The Price of Making a Wrong Hire - A True Story

I spend my days talking with Founders and CEOs. While many of those discussions center around their next strategic hire, what I always find interesting is the many reasons why it's time to hire now

Just over 80% of our clients are startups, so most of their strategic hires follow a growth round of investment. That exhilarating post-investment period where the CEO and their ELT are excited, and there’s an overall sense of "we can do this!

However, there are other, less celebratory reasons why a CEO needs to partner with a specialized recruitment firm, like us, to make a strategic hire. This is often when the stakes are so high, it's a can't fail hire/undertaking.

A Real World Example

A good example of this second hiring situation centers around a recent client of ours. They engaged us to recruit a Vice President to lead one of their most critical functions, sales.

The persona of this company is one we are very familiar with and reflects a large percentage of our clients:

  • Raised a respectable Series A in the low double digits
  • Fewer than 50 employees
  • Revenues less than $4M ARR USD

While this would seem like a celebratory stage for the company, since their founding round, they had gone through two VPs of Sales and were in critical need of a third hire who had to be successful. 

The CEO/Founder needed this hire to get the most critical job done - achieve revenue growth. Specifically, they needed to get from, $10M > $25M ARR. The entire organization was under pressure from their new investor to make that happen fast.

The Problem

"What happened to the last two people you hired for this role?" we asked. The CEO was at a loss for words - they weren't entirely sure. When we commented, "this must have been very expensive for you" the CEO painfully replied, "it almost cost me the company."

The CEO had assumed that since each of the last two VP Sales had each been successful in their previous organizations, they must have the "playbook" to do it again. They were wrong. 

But why were they wrong? It seems straightforward - hire winners, start winning. But we quickly identified the cause of the two hiring failures… the persona of the candidate they chose.  

The persona of the first two VP Sales were quite similar:

  • Both worked for large, publicly traded companies considered leaders in their categories
  • Both worked for global tech brands
  • Both had led large sales teams with different tiers of reps and SDRs
  • Both had joined their employers to lead sales teams after the companies were already household names
  • Both earned higher-than-average base salaries for the Canadian market

The Solution

After receiving a lot of money, there is a gut reaction to want to search and hire “the best” to achieve outcomes. But it is essential to remember “the best” isn’t always those at FAANG or big names brands. 

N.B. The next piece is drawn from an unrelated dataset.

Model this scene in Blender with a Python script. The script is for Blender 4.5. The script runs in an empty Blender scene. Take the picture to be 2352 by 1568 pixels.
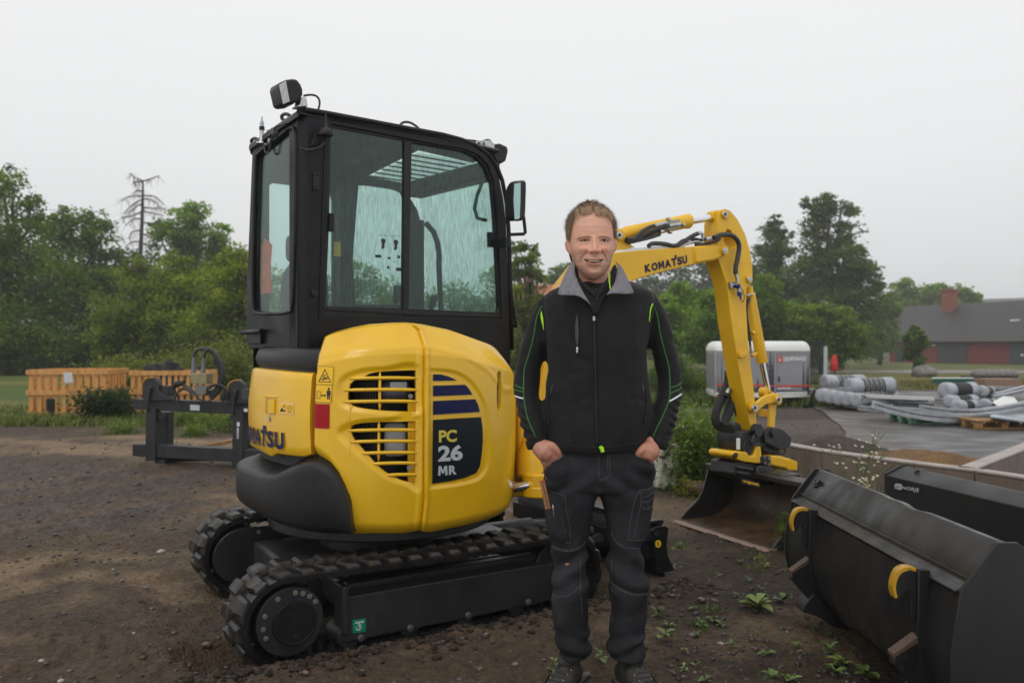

The persona of a candidate who works for a global tech brand and has achieved incremental growth/uptick of an already large number is not typically the right hire for a Seed or Series A funded startup.

The hire this company needed was someone with a successful track record of achieving the specific outcomes they needed to achieve. In this case, it was a $4M to $25M ramp.

Instead of the persona they had previously hired, what they needed was a hire with the following attributes:

  • Will "figure it out" like a mad scientist until they unlock the right combination of prospective client & messaging & pricing & process
  • Doesn't need lots of resources to get sh*t done
  • Are insatiably curious and resilient
  • Can become what the sales cycle requires them to be at the time (BDR, AE, Presales, closer, AM … you name it, they can step into the role and win)
  • Most importantly wants to build a company, not "manage a sales team"

The Takeaways

This story is a good reminder not to assume success comes from a big company hire. Startups most often need startup builder personas to have the greatest likelihood of success.

Another takeaway is that all Founders going through their first time hiring ELT or department leader positions should seek advice before starting to hire. You know what you know, and that can be limiting. 

Talk with professionals who have done this before, whether a mentor who is a seasoned Founder in your field or a third-party search firm with experience in these specific types of hires. 

Seeking out advice just might provide you with the insights needed to save yourself from the scenario we just shared. And with such high stakes, your company is worth doing that for.